| REQUIREMENT |
Begin at the first line below and copy each line exactly, ending with the line where "mesh_obj('neck', V, F, M_PAD, screw)" appears.
** START MATERIAL PROVIDED **
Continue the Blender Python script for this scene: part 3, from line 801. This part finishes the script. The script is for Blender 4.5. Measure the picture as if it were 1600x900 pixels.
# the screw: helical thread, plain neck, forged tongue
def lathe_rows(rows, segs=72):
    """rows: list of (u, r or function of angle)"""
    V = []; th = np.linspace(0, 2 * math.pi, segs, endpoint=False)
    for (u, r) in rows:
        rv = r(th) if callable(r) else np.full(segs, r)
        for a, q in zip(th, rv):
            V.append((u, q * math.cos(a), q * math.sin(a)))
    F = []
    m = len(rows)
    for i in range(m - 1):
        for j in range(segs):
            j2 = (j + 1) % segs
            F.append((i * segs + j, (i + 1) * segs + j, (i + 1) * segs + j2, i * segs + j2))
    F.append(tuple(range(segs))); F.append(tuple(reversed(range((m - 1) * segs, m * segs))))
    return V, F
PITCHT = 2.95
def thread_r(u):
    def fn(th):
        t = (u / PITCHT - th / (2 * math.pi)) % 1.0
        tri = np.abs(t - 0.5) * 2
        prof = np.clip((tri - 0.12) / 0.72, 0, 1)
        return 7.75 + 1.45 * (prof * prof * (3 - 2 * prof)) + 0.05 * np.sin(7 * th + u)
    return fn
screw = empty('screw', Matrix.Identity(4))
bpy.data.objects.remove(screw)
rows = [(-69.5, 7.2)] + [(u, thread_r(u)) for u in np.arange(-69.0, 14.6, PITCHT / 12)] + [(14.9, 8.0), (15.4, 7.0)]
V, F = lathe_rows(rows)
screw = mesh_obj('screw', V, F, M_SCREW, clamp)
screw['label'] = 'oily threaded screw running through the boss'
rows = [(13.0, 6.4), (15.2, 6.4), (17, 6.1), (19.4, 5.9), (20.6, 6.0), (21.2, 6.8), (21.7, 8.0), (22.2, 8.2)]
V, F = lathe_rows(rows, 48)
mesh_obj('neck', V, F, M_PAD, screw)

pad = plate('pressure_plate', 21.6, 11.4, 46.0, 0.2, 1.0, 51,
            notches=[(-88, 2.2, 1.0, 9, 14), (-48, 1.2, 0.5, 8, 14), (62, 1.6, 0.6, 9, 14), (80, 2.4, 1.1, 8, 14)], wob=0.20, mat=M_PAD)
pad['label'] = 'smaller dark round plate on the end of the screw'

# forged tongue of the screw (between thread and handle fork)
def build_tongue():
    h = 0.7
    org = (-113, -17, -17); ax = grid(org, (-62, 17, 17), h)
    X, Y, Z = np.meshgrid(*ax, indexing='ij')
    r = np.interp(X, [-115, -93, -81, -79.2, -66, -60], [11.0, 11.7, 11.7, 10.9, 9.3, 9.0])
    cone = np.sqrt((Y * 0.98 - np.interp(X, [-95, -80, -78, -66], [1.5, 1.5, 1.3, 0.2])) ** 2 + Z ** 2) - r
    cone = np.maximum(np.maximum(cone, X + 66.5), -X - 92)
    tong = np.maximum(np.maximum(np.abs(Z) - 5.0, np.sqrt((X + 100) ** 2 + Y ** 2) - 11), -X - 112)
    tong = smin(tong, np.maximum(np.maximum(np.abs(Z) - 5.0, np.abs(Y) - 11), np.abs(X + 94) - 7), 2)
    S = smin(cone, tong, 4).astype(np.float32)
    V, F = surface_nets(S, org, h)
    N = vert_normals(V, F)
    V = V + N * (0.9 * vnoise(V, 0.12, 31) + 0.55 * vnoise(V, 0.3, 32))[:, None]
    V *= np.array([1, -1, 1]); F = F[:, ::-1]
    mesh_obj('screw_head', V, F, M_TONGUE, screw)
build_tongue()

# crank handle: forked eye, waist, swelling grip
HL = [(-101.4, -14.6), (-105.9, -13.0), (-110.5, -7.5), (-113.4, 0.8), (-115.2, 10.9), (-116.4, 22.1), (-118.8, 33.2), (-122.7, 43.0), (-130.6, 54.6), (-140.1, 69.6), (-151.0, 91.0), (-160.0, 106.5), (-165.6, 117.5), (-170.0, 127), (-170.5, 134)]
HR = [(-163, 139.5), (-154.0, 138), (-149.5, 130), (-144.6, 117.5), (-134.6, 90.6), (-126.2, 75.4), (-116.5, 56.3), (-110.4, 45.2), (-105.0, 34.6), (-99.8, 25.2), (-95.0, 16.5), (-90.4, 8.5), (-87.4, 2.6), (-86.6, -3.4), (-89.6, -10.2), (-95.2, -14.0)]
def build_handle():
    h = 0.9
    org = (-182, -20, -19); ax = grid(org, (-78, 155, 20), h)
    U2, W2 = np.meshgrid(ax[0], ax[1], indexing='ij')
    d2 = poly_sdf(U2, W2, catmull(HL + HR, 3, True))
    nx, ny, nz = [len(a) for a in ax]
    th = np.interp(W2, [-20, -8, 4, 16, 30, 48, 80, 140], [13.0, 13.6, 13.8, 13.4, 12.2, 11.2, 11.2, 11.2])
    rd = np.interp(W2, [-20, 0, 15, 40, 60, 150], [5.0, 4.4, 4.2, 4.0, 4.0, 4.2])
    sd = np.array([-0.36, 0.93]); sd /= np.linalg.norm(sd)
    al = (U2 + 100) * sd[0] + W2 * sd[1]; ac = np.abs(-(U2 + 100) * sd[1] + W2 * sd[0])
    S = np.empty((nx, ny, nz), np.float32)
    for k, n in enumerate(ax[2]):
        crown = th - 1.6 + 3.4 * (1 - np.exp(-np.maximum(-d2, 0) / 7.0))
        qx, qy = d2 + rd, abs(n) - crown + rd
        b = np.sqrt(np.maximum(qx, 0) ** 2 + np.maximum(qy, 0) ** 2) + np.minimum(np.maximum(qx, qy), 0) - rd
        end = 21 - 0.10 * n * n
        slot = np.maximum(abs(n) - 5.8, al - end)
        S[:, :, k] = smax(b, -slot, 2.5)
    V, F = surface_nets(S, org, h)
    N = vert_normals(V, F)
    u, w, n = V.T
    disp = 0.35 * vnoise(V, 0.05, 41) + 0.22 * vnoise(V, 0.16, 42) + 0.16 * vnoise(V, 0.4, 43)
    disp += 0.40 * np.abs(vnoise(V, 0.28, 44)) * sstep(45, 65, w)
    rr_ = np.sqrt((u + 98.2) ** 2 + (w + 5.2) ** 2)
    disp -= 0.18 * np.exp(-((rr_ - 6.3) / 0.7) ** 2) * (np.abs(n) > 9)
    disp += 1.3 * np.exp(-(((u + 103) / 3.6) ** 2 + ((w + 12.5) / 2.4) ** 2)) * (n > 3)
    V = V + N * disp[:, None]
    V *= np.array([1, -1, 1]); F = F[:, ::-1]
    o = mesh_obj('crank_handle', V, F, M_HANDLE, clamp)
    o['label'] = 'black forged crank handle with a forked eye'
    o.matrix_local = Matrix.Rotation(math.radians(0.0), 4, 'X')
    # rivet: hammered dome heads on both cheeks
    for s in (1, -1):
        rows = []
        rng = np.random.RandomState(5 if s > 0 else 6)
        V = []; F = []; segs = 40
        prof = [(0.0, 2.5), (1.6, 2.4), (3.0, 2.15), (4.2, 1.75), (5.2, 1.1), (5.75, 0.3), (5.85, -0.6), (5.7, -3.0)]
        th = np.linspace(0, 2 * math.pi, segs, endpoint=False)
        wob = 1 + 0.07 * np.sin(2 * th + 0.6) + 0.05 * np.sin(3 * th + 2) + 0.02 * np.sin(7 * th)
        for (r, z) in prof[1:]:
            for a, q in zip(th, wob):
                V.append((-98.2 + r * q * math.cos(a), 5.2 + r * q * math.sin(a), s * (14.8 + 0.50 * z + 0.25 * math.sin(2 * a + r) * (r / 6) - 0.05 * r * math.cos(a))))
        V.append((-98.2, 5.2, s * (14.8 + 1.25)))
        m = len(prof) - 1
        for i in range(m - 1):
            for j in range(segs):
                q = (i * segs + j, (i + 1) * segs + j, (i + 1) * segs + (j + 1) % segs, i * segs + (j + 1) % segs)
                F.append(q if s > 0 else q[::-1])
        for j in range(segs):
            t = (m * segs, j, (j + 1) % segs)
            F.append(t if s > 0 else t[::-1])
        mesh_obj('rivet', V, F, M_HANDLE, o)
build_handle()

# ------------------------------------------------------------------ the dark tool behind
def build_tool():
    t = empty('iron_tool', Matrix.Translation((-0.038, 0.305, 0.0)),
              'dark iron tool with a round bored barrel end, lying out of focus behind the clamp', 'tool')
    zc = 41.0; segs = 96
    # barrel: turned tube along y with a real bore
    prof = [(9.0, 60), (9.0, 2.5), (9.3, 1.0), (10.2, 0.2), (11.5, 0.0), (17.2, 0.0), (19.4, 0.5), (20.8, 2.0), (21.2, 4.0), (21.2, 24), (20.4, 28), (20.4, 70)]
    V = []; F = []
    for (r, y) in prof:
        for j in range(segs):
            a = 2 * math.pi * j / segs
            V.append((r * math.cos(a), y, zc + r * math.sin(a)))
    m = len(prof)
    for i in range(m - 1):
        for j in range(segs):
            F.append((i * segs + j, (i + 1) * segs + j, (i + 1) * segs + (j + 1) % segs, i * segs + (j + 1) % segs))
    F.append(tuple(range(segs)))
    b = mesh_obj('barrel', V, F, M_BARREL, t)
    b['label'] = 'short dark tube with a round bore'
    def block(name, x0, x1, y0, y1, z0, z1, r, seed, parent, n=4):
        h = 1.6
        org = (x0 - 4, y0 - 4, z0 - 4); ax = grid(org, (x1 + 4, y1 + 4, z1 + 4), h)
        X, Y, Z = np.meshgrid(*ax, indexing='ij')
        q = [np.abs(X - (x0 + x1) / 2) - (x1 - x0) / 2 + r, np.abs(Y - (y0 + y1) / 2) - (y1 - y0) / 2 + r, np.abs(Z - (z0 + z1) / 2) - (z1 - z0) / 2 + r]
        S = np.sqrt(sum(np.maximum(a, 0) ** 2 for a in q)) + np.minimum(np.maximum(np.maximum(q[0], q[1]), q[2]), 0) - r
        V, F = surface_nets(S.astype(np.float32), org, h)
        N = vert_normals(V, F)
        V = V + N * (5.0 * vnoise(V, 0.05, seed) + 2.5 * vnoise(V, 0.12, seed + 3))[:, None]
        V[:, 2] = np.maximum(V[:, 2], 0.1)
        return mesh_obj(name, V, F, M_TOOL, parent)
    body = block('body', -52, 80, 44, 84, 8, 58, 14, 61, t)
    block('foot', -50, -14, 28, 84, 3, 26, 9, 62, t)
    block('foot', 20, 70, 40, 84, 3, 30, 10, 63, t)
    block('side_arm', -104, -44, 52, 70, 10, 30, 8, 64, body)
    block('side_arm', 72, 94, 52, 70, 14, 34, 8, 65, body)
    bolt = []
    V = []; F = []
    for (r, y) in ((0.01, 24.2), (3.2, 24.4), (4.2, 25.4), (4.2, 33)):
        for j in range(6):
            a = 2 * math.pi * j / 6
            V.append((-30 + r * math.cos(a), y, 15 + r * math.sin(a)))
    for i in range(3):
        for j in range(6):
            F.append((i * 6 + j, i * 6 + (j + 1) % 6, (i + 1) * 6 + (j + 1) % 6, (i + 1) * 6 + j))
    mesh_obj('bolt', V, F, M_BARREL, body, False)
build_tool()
** END MATERIAL PROVIDED **
| RESPONSE FOR THIS EXERCISE |
Continue the Blender Python script for this scene: part 3, from line 801. This part finishes the script. The script is for Blender 4.5. Measure the picture as if it were 1600x900 pixels.
# the screw: helical thread, plain neck, forged tongue
def lathe_rows(rows, segs=72):
    """rows: list of (u, r or function of angle)"""
    V = []; th = np.linspace(0, 2 * math.pi, segs, endpoint=False)
    for (u, r) in rows:
        rv = r(th) if callable(r) else np.full(segs, r)
        for a, q in zip(th, rv):
            V.append((u, q * math.cos(a), q * math.sin(a)))
    F = []
    m = len(rows)
    for i in range(m - 1):
        for j in range(segs):
            j2 = (j + 1) % segs
            F.append((i * segs + j, (i + 1) * segs + j, (i + 1) * segs + j2, i * segs + j2))
    F.append(tuple(range(segs))); F.append(tuple(reversed(range((m - 1) * segs, m * segs))))
    return V, F
PITCHT = 2.95
def thread_r(u):
    def fn(th):
        t = (u / PITCHT - th / (2 * math.pi)) % 1.0
        tri = np.abs(t - 0.5) * 2
        prof = np.clip((tri - 0.12) / 0.72, 0, 1)
        return 7.75 + 1.45 * (prof * prof * (3 - 2 * prof)) + 0.05 * np.sin(7 * th + u)
    return fn
screw = empty('screw', Matrix.Identity(4))
bpy.data.objects.remove(screw)
rows = [(-69.5, 7.2)] + [(u, thread_r(u)) for u in np.arange(-69.0, 14.6, PITCHT / 12)] + [(14.9, 8.0), (15.4, 7.0)]
V, F = lathe_rows(rows)
screw = mesh_obj('screw', V, F, M_SCREW, clamp)
screw['label'] = 'oily threaded screw running through the boss'
rows = [(13.0, 6.4), (15.2, 6.4), (17, 6.1), (19.4, 5.9), (20.6, 6.0), (21.2, 6.8), (21.7, 8.0), (22.2, 8.2)]
V, F = lathe_rows(rows, 48)
mesh_obj('neck', V, F, M_PAD, screw)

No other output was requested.